Common errors and how to help your family members avoid them.

Speeding, texting while driving, not yielding to other cars—teenage drivers make many mistakes. The AAA Foundation for Traffic Safety conducted several studies and unearthed the common mistakes teens make while driving. Here’s what you can do to teach your teen to become a better, safer driver.

Mistake: Not wearing a seat belt

Some 56 percent of teens killed in car crashes in 2013 weren’t wearing their seat belts, according to the National Highway Traffic Safety Administration (NHTSA).

Tell your teen: Buckling up can reduce a person’s chances of being hurt or killed in a crash by nearly half, according to NHTSA.

Mistake: Driving too fast

Researchers analyzed nearly 1,700 videos of teens crashing, and teens were driving too fast for conditions in 79 percent of the single-vehicle crashes that were examined, according to a 2015 study by the AAA Foundation for Traffic Safety.

Tell your teen: Driving too fast for conditions increases the likelihood of losing control of the car—and the severity of a crash. To help young drivers hone their judgment, parents should continue practicing with their teens in conditions that require them to manage speed, such as sharp curves and wet roads. Teens also can use Driver-ZED, an interactive training tool that helps teens recognize how to react in a variety of driving scenarios.

Mistake: Following too closely

In the rear-end crashes that AAA examined in the 2015 study, teens were following the other car too closely 36 percent of the time.

Tell your teen: Use the four-second rule to help them maintain a safe distance behind vehicles.

Teach your teen how to watch as the car in front of his passes a fixed object, such as a road sign, then start counting as his vehicle passes the object.

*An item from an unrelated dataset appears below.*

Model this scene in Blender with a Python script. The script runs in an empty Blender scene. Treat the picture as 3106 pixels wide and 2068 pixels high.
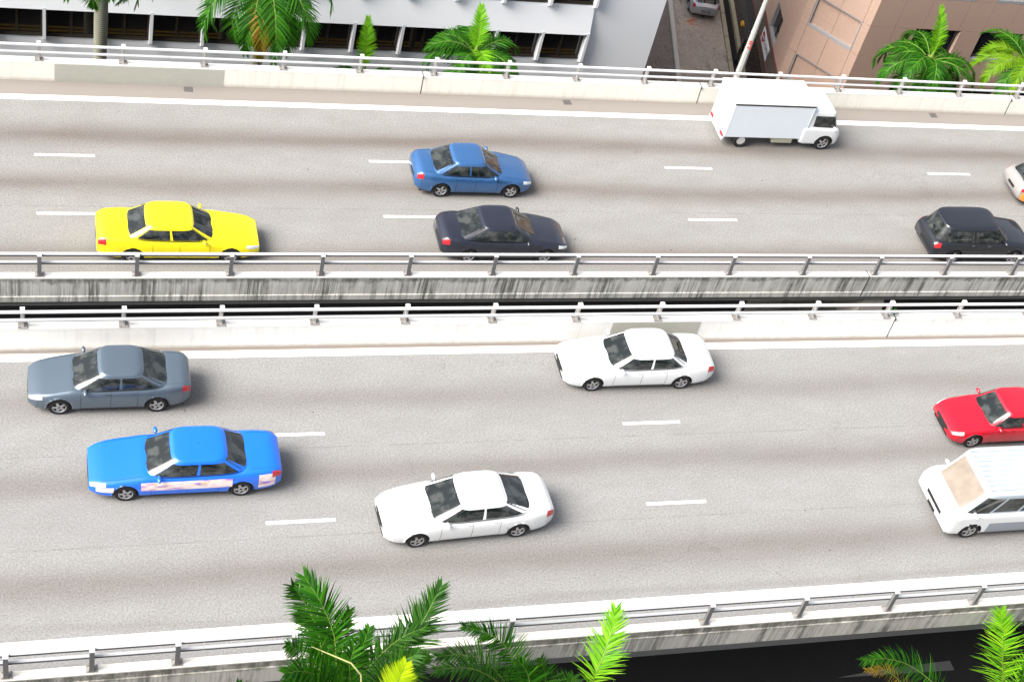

If your teen’s car reaches the marker before he finishes counting, he’s following too closely.

Mistake: Driving while distracted

Distraction was a factor in nearly 60 percent of the 1,700 crashes analyzed in the 2015 Foundation study. Interacting with passengers was the most common distraction; using cell phones was No. 2.

Tell your teen: Even having just one passenger under the age of 21 in the car increases a teen driver’s risk of being killed in a crash by 44 percent, Foundation research shows. Of course, texting while driving is still a prevalent behavior among teen drivers. Five seconds is the average time your teen’s eyes are off the road while texting. When he’s driving at 55 miles per hour, that’s enough time to cover the length of a football field. As a passenger, your teen can offer to make calls or send texts for the driver.

To encourage your teen’s safe-driving habits, consider creating a parent-teen driving agreement, like one available from AAA. Also, teens who are children of AAA Members can get a free AAA Membership if they have their learner’s permits. So if your teen gets a flat tire or runs out of gas, he can call AAA for help.

Learning to drive can be a scary, intimidating task—and teens are bound to make some mistakes. But with practice and a few tips along the way, your teen can have a lifetime of happy, safe driving.